Task to complete
Set down each line of the material that follows, exactly, with no pictures.

───── Source records ─────

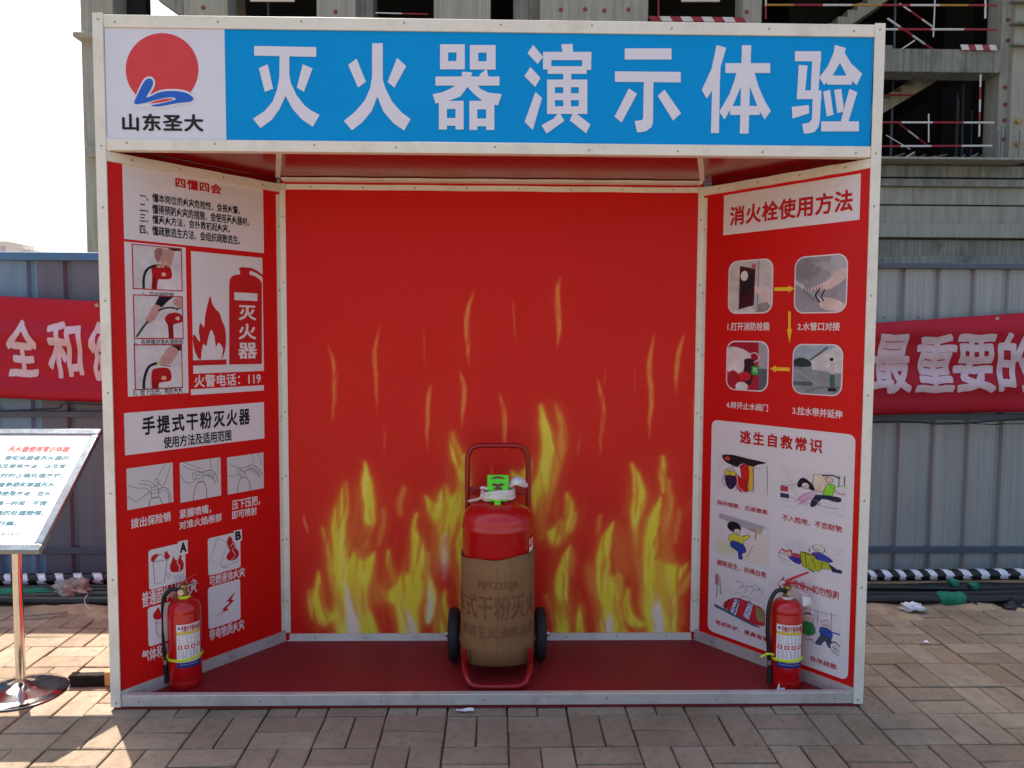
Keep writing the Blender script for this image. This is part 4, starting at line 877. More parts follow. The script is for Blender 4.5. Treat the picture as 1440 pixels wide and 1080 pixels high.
def hand_canvas(kind):
    c = Cv(280, 270, (206, 202, 204)); SK = (196, 150, 142); SD = (150, 100, 94); DK = (58, 40, 42); RD = (178, 22, 32)
    c.poly([(.0, 0), (1, 0), (1, 1), (0, 1)], (206, 202, 204)); c.ell(.75, .8, .4, .3, (222, 216, 216), .8, 40)
    if kind == 0:
        c.poly([(.36, .48), (.44, .42), (.70, .42), (.78, .52), (.78, .72), (.60, .76), (.50, .78), (.46, 1.02), (.36, 1.02), (.38, .7)], RD, 1, 3, 3); c.rect(.38, .7, .45, 1.02, (120, 20, 26), .8, 4)
        c.stroke([(.2, 1.02), (.2, .8), (.24, .62), (.33, .5), (.48, .44)], (34, 34, 36), 7, soft=2)
        c.poly([(.44, .1), (.52, .02), (.68, .04), (.84, .0), (.84, .2), (.78, .42), (.70, .45), (.68, .3), (.64, .46), (.58, .48), (.56, .34), (.5, .38), (.44, .25)], SK, 1, 3, 3)
        c.poly([(.43, .12), (.52, .02), (.6, .05), (.58, .2), (.52, .34), (.46, .3)], SD, .8, 6, 3); c.poly([(.7, .0), (1, 0), (1, .04), (.84, .06)], DK, 1, 2)
        for x in (.62, .68, .74): c.stroke([(x, .24), (x+.01, .42)], SD, 1.5, .7)
        c.ell(.52, .46, .05, .03, (186, 180, 130)); c.ell(.62, .64, .05, .05, (232, 196, 150), .9, 4)
    elif kind == 1:
        c.poly([(.62, .55), (.70, .42), (.88, .38), (1.0, .46), (1.0, .6), (.84, .66), (.80, .72), (.80, 1.02), (.70, 1.02), (.70, .74)], RD, 1, 3, 3); c.poly([(.68, .6), (.79, .7), (.79, 1.02), (.7, 1.02)], (128, 22, 28), .8, 3)
        c.poly([(.52, -.02), (.84, -.02), (.7, .1), (.56, .27), (.42, .2)], (26, 26, 34), 1, 2); c.poly([(.42, .2), (.56, .27), (.5, .4), (.38, .6), (.26, .66), (.22, .58), (.3, .4)], SK, 1, 3, 3)
        c.stroke([(.26, .62), (.16, .76), (.04, .96)], (54, 62, 58), 6, soft=2); c.stroke([(.5, .34), (.62, .28), (.78, .26), (.9, .3)], (34, 34, 36), 5)
        c.poly([(.8, .1), (.92, 0), (1, 0), (1, .26), (.86, .22)], SK, 1, 3, 3); c.stroke([(.86, .05), (.92, .18)], SD, 2); c.ell(.9, .52, .05, .05, (232, 206, 180), .9, 3)
        c.stroke([(.32, .45), (.36, .56)], SD, 2, .6); c.stroke([(.8, .28), (.97, .27)], (90, 90, 60), 4)
    else:
        c.poly([(.34, .62), (.44, .54), (.66, .53), (.75, .62), (.75, .84), (.5, .88), (.48, 1.02), (.34, 1.02)], RD, 1, 3, 3); c.poly([(.36, .8), (.48, .88), (.47, 1.02), (.36, 1.02)], (128, 22, 28), .8, 3)
        c.stroke([(.17, 1.02), (.17, .84), (.22, .62), (.3, .48), (.44, .42)], (30, 32, 34), 8, soft=2)
        c.poly([(.78, .0), (1, .0), (1, .12), (.92, .14), (.8, .06)], (60, 34, 40), 1, 2); c.poly([(.76, .02), (.94, .14), (.86, .3), (.76, .42), (.64, .46), (.52, .4), (.56, .26)], SK, 1, 3, 3)
        for k in range(4): c.stroke([(.58+.06*k, .3-.0*k), (.6+.06*k, .44)], SD, 2, .7)
        c.ell(.5, .42, .05, .04, (186, 180, 120)); c.stroke([(.54, .46), (.76, .5)], (110, 70, 60), 3); c.ell(.6, .77, .06, .05, (232, 190, 150), .9, 4)
    return c.photo(.03)
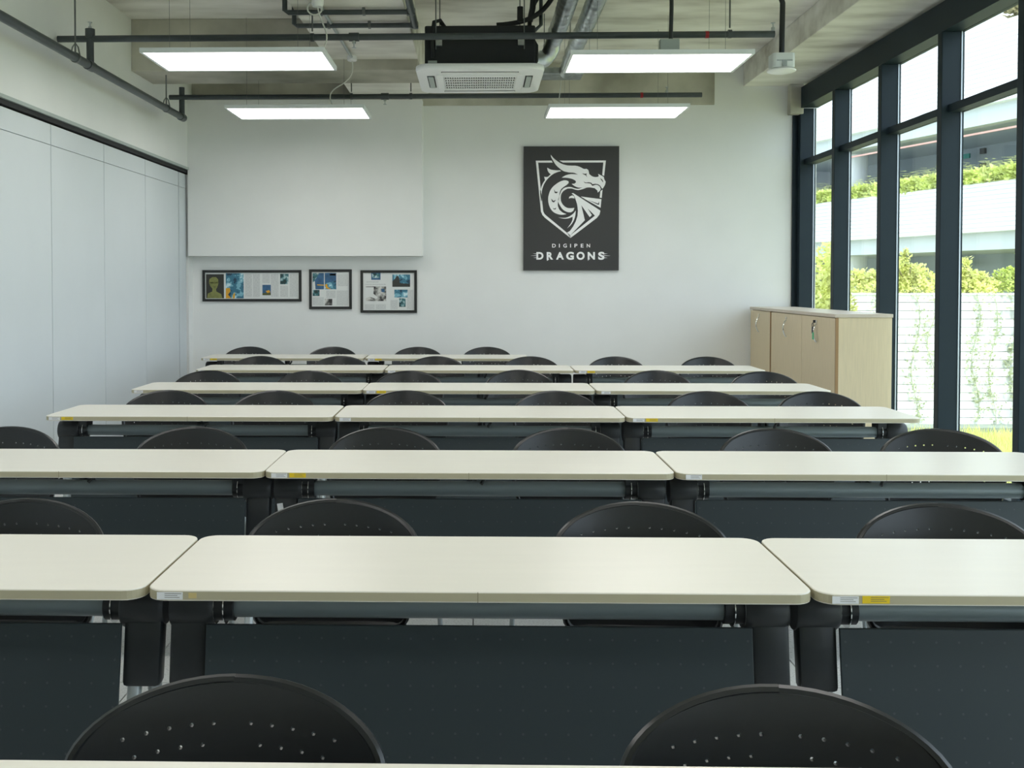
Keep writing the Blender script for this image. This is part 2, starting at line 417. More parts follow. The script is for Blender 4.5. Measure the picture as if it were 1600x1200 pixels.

─────

Written response
Keep writing the Blender script for this image. This is part 4, starting at line 877. More parts follow. The script is for Blender 4.5. Treat the picture as 1440 pixels wide and 1080 pixels high.
def hand_canvas(kind):
    c = Cv(280, 270, (206, 202, 204)); SK = (196, 150, 142); SD = (150, 100, 94); DK = (58, 40, 42); RD = (178, 22, 32)
    c.poly([(.0, 0), (1, 0), (1, 1), (0, 1)], (206, 202, 204)); c.ell(.75, .8, .4, .3, (222, 216, 216), .8, 40)
    if kind == 0:
        c.poly([(.36, .48), (.44, .42), (.70, .42), (.78, .52), (.78, .72), (.60, .76), (.50, .78), (.46, 1.02), (.36, 1.02), (.38, .7)], RD, 1, 3, 3); c.rect(.38, .7, .45, 1.02, (120, 20, 26), .8, 4)
        c.stroke([(.2, 1.02), (.2, .8), (.24, .62), (.33, .5), (.48, .44)], (34, 34, 36), 7, soft=2)
        c.poly([(.44, .1), (.52, .02), (.68, .04), (.84, .0), (.84, .2), (.78, .42), (.70, .45), (.68, .3), (.64, .46), (.58, .48), (.56, .34), (.5, .38), (.44, .25)], SK, 1, 3, 3)
        c.poly([(.43, .12), (.52, .02), (.6, .05), (.58, .2), (.52, .34), (.46, .3)], SD, .8, 6, 3); c.poly([(.7, .0), (1, 0), (1, .04), (.84, .06)], DK, 1, 2)
        for x in (.62, .68, .74): c.stroke([(x, .24), (x+.01, .42)], SD, 1.5, .7)
        c.ell(.52, .46, .05, .03, (186, 180, 130)); c.ell(.62, .64, .05, .05, (232, 196, 150), .9, 4)
    elif kind == 1:
        c.poly([(.62, .55), (.70, .42), (.88, .38), (1.0, .46), (1.0, .6), (.84, .66), (.80, .72), (.80, 1.02), (.70, 1.02), (.70, .74)], RD, 1, 3, 3); c.poly([(.68, .6), (.79, .7), (.79, 1.02), (.7, 1.02)], (128, 22, 28), .8, 3)
        c.poly([(.52, -.02), (.84, -.02), (.7, .1), (.56, .27), (.42, .2)], (26, 26, 34), 1, 2); c.poly([(.42, .2), (.56, .27), (.5, .4), (.38, .6), (.26, .66), (.22, .58), (.3, .4)], SK, 1, 3, 3)
        c.stroke([(.26, .62), (.16, .76), (.04, .96)], (54, 62, 58), 6, soft=2); c.stroke([(.5, .34), (.62, .28), (.78, .26), (.9, .3)], (34, 34, 36), 5)
        c.poly([(.8, .1), (.92, 0), (1, 0), (1, .26), (.86, .22)], SK, 1, 3, 3); c.stroke([(.86, .05), (.92, .18)], SD, 2); c.ell(.9, .52, .05, .05, (232, 206, 180), .9, 3)
        c.stroke([(.32, .45), (.36, .56)], SD, 2, .6); c.stroke([(.8, .28), (.97, .27)], (90, 90, 60), 4)
    else:
        c.poly([(.34, .62), (.44, .54), (.66, .53), (.75, .62), (.75, .84), (.5, .88), (.48, 1.02), (.34, 1.02)], RD, 1, 3, 3); c.poly([(.36, .8), (.48, .88), (.47, 1.02), (.36, 1.02)], (128, 22, 28), .8, 3)
        c.stroke([(.17, 1.02), (.17, .84), (.22, .62), (.3, .48), (.44, .42)], (30, 32, 34), 8, soft=2)
        c.poly([(.78, .0), (1, .0), (1, .12), (.92, .14), (.8, .06)], (60, 34, 40), 1, 2); c.poly([(.76, .02), (.94, .14), (.86, .3), (.76, .42), (.64, .46), (.52, .4), (.56, .26)], SK, 1, 3, 3)
        for k in range(4): c.stroke([(.58+.06*k, .3-.0*k), (.6+.06*k, .44)], SD, 2, .7)
        c.ell(.5, .42, .05, .04, (186, 180, 120)); c.stroke([(.54, .46), (.76, .5)], (110, 70, 60), 3); c.ell(.6, .77, .06, .05, (232, 190, 150), .9, 4)
    return c.photo(.03)
Keep writing the Blender script for this image. This is part 2, starting at line 417. More parts follow. The script is for Blender 4.5. Measure the picture as if it were 1600x1200 pixels.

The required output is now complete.